▶ **The request**
Reproduce, please, the span of lines beginning at the line with "What Blender Python" and ending at the line with "COL = sc.collection", inclusive, minus any pictures.

▶ **Dataset rows**
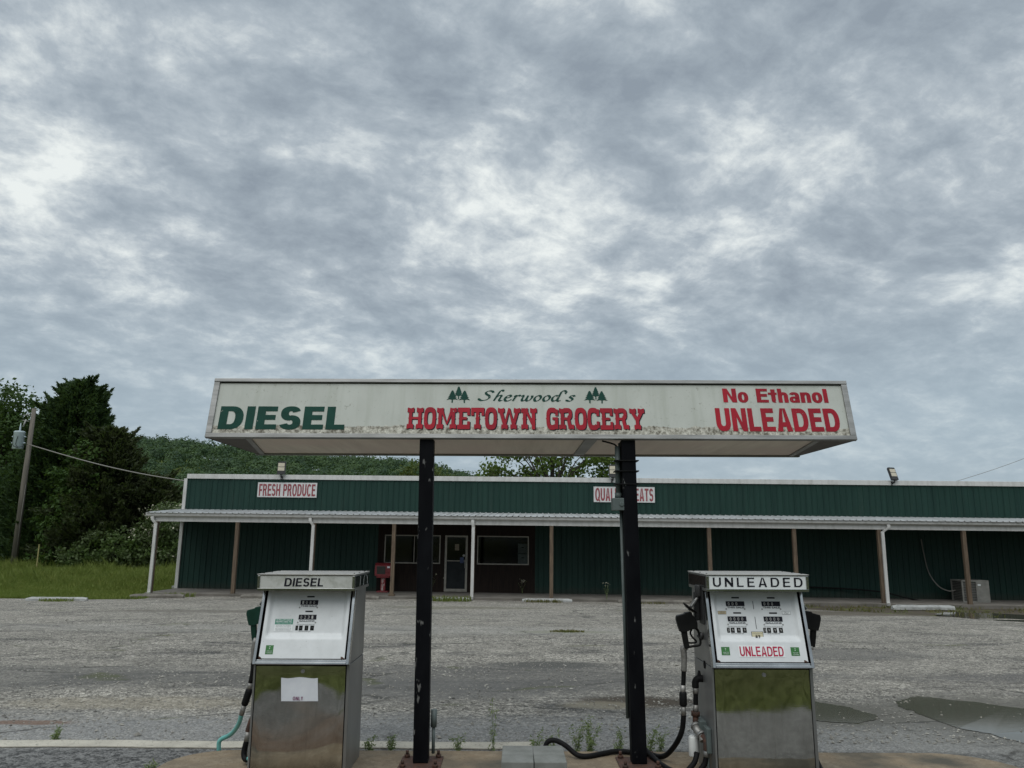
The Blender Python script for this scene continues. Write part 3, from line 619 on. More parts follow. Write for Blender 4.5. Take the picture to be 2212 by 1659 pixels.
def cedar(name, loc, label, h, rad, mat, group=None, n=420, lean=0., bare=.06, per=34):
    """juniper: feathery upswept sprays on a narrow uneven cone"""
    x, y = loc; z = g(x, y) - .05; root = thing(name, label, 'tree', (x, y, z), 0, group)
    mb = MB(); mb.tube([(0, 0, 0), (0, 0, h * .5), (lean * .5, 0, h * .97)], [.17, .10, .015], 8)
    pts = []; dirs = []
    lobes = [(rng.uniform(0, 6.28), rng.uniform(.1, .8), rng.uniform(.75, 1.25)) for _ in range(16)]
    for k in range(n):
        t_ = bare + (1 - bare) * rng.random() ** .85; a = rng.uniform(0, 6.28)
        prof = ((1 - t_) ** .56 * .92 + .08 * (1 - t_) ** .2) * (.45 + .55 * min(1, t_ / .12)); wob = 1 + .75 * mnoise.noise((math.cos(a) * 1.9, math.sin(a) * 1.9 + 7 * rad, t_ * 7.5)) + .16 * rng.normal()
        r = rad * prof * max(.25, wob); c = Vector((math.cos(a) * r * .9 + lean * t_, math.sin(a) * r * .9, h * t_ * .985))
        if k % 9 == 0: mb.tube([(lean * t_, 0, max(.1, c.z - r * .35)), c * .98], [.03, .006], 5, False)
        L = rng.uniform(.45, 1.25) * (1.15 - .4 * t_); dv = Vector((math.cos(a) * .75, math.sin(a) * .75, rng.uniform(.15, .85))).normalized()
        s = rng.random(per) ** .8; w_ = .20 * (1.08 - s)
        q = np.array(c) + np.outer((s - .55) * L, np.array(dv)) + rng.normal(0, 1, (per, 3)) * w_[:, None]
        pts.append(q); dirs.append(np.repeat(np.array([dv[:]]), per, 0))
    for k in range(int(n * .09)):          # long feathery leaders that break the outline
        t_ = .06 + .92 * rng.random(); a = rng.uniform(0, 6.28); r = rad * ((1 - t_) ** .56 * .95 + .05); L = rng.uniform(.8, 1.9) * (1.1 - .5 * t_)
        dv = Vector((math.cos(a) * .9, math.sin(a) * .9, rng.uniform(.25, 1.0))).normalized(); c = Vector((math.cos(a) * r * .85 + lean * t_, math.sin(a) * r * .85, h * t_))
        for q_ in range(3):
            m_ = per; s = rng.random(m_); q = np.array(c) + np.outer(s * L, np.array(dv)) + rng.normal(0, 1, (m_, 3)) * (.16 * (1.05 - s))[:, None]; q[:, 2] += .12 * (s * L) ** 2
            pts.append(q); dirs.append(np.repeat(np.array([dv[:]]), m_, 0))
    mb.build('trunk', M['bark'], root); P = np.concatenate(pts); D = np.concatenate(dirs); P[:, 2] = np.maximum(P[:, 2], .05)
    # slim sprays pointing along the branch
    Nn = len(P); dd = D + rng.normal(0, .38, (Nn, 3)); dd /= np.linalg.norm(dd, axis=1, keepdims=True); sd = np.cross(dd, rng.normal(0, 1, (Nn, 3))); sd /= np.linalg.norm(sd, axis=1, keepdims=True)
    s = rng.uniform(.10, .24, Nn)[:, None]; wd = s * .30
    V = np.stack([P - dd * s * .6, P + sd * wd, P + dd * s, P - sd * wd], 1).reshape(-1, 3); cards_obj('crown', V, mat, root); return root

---

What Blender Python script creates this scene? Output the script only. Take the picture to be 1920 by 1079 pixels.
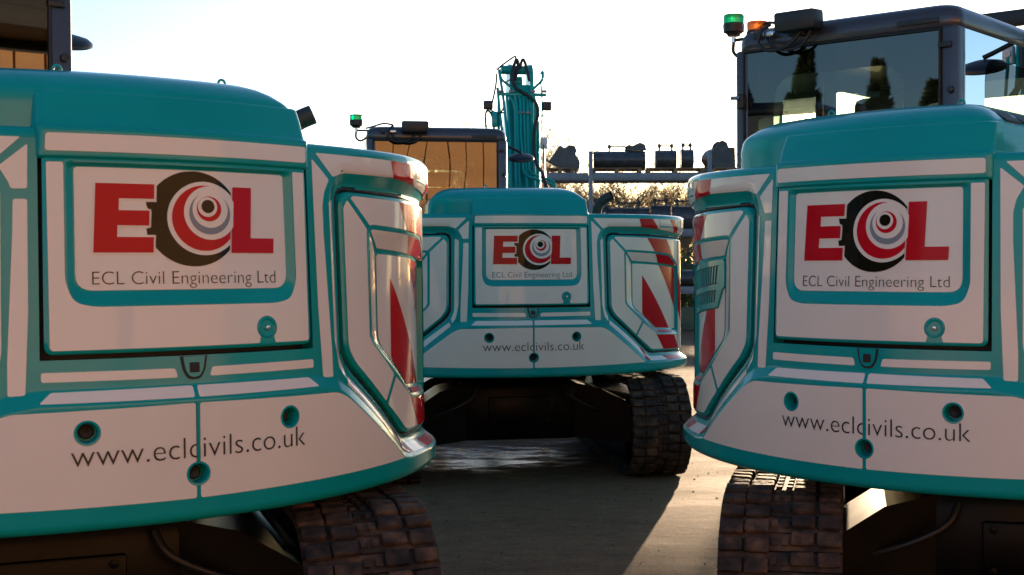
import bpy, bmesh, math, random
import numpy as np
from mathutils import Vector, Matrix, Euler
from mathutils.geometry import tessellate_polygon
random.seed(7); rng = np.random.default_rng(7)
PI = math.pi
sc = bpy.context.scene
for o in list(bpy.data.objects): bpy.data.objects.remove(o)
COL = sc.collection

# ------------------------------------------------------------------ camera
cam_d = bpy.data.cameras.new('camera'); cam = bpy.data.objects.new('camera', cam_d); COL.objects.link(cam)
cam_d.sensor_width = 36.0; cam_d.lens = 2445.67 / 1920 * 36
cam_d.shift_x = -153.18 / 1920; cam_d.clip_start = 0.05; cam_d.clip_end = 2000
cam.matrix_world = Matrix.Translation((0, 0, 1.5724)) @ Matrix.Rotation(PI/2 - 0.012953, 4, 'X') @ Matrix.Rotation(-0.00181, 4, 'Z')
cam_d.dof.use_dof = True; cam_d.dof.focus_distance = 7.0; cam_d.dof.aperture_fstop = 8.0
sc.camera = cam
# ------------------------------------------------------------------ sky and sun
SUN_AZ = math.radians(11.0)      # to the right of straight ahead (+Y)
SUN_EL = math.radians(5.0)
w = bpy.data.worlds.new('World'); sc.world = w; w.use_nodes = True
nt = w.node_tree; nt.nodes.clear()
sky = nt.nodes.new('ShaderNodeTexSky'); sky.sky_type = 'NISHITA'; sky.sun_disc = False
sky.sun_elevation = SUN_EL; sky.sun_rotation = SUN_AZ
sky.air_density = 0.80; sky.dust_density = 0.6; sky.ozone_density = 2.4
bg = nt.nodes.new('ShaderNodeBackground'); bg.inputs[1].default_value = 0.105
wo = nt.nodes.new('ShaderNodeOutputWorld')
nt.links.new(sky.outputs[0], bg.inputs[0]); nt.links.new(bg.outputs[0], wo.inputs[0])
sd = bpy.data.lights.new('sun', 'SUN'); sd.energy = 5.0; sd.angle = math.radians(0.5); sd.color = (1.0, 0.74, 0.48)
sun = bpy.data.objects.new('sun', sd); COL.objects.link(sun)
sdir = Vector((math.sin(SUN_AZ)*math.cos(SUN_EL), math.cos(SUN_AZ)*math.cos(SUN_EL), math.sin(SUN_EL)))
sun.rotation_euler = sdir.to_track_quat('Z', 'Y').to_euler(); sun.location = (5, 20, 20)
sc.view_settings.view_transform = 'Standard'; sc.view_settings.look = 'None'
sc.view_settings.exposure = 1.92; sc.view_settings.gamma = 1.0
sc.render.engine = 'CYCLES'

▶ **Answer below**
What Blender Python script creates this scene? Output the script only. Take the picture to be 1920 by 1079 pixels.
import bpy, bmesh, math, random
import numpy as np
from mathutils import Vector, Matrix, Euler
from mathutils.geometry import tessellate_polygon
random.seed(7); rng = np.random.default_rng(7)
PI = math.pi
sc = bpy.context.scene
for o in list(bpy.data.objects): bpy.data.objects.remove(o)
COL = sc.collection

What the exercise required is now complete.